On the Penstock Lagoon this fly was responsible for
a heavy bag and was taken no doubt, for the mayfly
genus Attalophlebia which hatches there
in large quantities. At Lake Leake it was deadly on
a calm day when the Red Spinner was present on the water.
All this seems a lot of talk about one fly. I feel it
is worth the space. All through the past trout have
found adequate means of defence against each new form
of attack and against each new type of artificial lure:
how else could they survive. They may find a means of
detecting the difference between the Cocky-Spinner and
the natural fly: until they do I shall continue to use it.
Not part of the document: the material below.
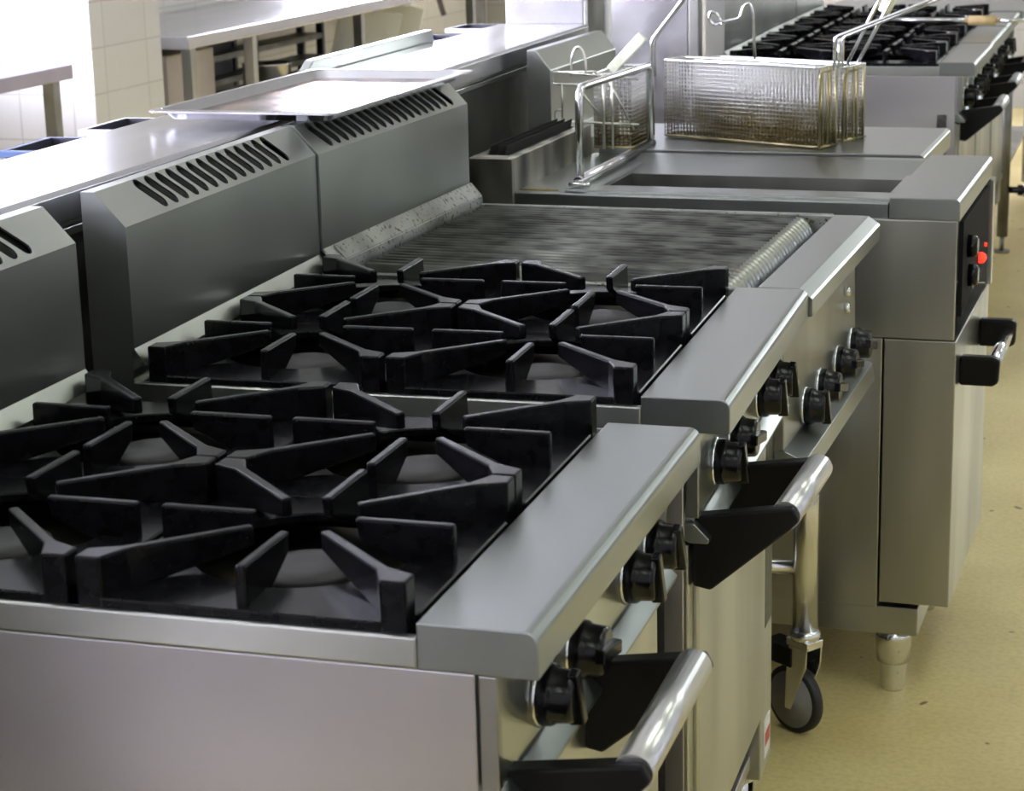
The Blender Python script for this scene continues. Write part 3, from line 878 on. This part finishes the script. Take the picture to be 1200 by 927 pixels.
# tray
TR = empty('baking_tray', (-.828, 1.62, BZ + .0105), -.012)
tag(TR, 'shallow steel baking tray with stained bottom lying across the bench and splashback', 'tray')
tw2, tl2 = .148, .305
bm = NB()
def ringv(hx, hy, z, r, k=5):
    out = []
    for sx, sy, a0 in ((1, 1, 0), (-1, 1, PI / 2), (-1, -1, PI), (1, -1, 1.5 * PI)):
        for i in range(k + 1):
            t = a0 + PI / 2 * i / k
            out.append(bm.verts.new((sx * (hx - r) + r * math.cos(t), sy * (hy - r) + r * math.sin(t), z)))
    return out
R1 = ringv(tw2, tl2, .0115, .012); R1b = ringv(tw2, tl2, .0145, .012); R2 = ringv(tw2 - .012, tl2 - .012, .0155, .018); R3 = ringv(tw2 - .024, tl2 - .026, .002, .018)
R4 = ringv(tw2 - .014, tl2 - .014, .0125, .018); R5 = ringv(tw2 - .023, tl2 - .025, 0, .018)
def bridge(a, b, mi=0):
    for i in range(len(a)):
        f = bm.faces.new([a[i], a[(i + 1) % len(a)], b[(i + 1) % len(a)], b[i]]); f.material_index = mi
bridge(R1, R1b); bridge(R1b, R2); bridge(R2, R3); f = bm.faces.new(R3); f.material_index = 1
bridge(R1, R4); bridge(R4, R5); bm.faces.new(R5)
link('tray_shell', bm, ['steel_bench', 'stain'], TR, bevel=0)

# tall end cabinet on the bench line, pipe, and tall panel
def simple(name, bm, mat, label, cat, loc=(0, 0, 0), rz=0, bevel=.002, group=None):
    o = link(name, bm, mat, None, bevel=bevel); o.location = loc; o.rotation_euler = (0, 0, rz)
    return tag(o, label, cat, group)
bm = NB(); box(bm, -.185, 0, 0, .16, 0, 1.75)
TC = empty('upright_cabinet', (-.840, 3.21, 0)); tag(TC, 'upright pale steel cabinet closing the far end of the narrow bench', 'cabinet')
link('casing', bm, 'steel_bench', TC, bevel=.002)
bm = NB(); box(bm, .001, .012, .0, .16, .9, 1.7); link('dark_edge', bm, 'steel_dark', TC, bevel=.002)
bm = NB(); cyl(bm, (0, 0, 0), (0, 0, 1.8), .0085, n=16)
simple('gas_pipe', bm, 'frame', 'thin white vertical pipe beside the upright cabinet', 'pipe', (-.806, 3.30, 0), bevel=0)
TP = empty('steel_partition', (-1.04, 4.16, 0)); tag(TP, 'tall bluish steel partition panel behind the fryer baskets', 'partition')
bm = NB(); box(bm, 0, .232, 0, .03, .0, 1.7); link('panel', bm, 'steel_bench', TP, bevel=.002)
bm = NB(); box(bm, .234, .262, .0, .05, .0, 1.7); link('edge_post', bm, 'steel_dark', TP, bevel=.002)

# rod with tan sleeve lying on the far ranges
RD = empty('scraper_rod', (-.45, 5.40, .938), 0); tag(RD, 'long steel rod with a tan sleeve lying across the furthest grates', 'rod')
bm = NB(); cyl(bm, (0, 0, 0), (.28, -.015, 0), .008); cyl(bm, (.36, -.018, 0), (.46, -.02, 0), .0065); link('shaft', bm, 'chrome', RD)
bm = NB(); cyl(bm, (.28, -.015, 0), (.365, -.019, 0), .015); link('sleeve', bm, 'tan', RD)

# work table beyond the last range
WT = empty('work_table', (-.10, 6.29, 0)); tag(WT, 'distant steel work table at the right edge with round legs', 'table')
bm = NB(); box(bm, -.7, .04, .02, 1.6, .86, .90); link('table_top', bm, 'steel_top', WT, bevel=.003)
for lx, ly in ((-.015, .14), (-.015, 1.5), (-.65, .1), (-.65, 1.5)):
    bm = NB(); cyl(bm, (lx, ly, .86), (lx, ly, .06), .021); cyl(bm, (lx, ly, .06), (lx, ly, 0), .009); cyl(bm, (lx, ly, 0), (lx, ly, .008), .03)
    link('leg', bm, 'steel_dark', WT)
bm = NB(); box(bm, -.65, -.02, .1, 1.5, .28, .30); link('undershelf', bm, 'steel', WT)
bm = NB(); cyl(bm, (0, 0, 0), (.085, 0, 0), .012); cyl(bm, (.07, 0, 0), (.09, 0, 0), .03); cyl(bm, (.03, 0, 0), (.05, 0, 0), .02)
simple('gas_valve', bm, 'black', 'black gas valve knob on the leg of the distant work table', 'valve', (-.094, 6.43, .235), bevel=0)
CB = empty('storage_cabinet', (-.02, 7.9, 0)); tag(CB, 'cream-coloured cabinet standing far behind the work table, at the upper right edge', 'cabinet')
bm = NB(); box(bm, 0, .6, 0, .5, .12, 1.0); link('carcass', bm, 'pinkish', CB, bevel=.004)
bm = NB(); box(bm, .03, .57, -.015, 0, .15, .97); dd = link('door', bm, 'board', CB, bevel=.003)
bm = NB(); cyl(bm, (.08, -.03, .5), (.08, -.03, .62), .006); link('door_handle', bm, 'chrome', dd)
bm = NB(); box(bm, .02, .58, .02, .48, 0, .12); link('plinth', bm, 'void', CB)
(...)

Cocky-Spinner (Major B. W. Powlett)
Hook: #12 up-eye dry fly hook.
Tying silk: Hot orange well waxed.
Tail: Three or a few more natural red cock hackles.
Ribbing: Oval gold tinsel.
Body: Two strands of Red Macaw tail feather
or suitable substitute such as dyed goose.
Hackles: One each of natural red and greyish,
poorly marked grizzle hackles tied in together.
Head: Black.
Method: Normal wingless tying, but after placing
the hackles, a "V" section clear of fibres is formed
in the hackles on the bottom side of the hook by using
figure "8" turns with the tying silk. It is recommended
that the fly be turned upside-down for this procedure.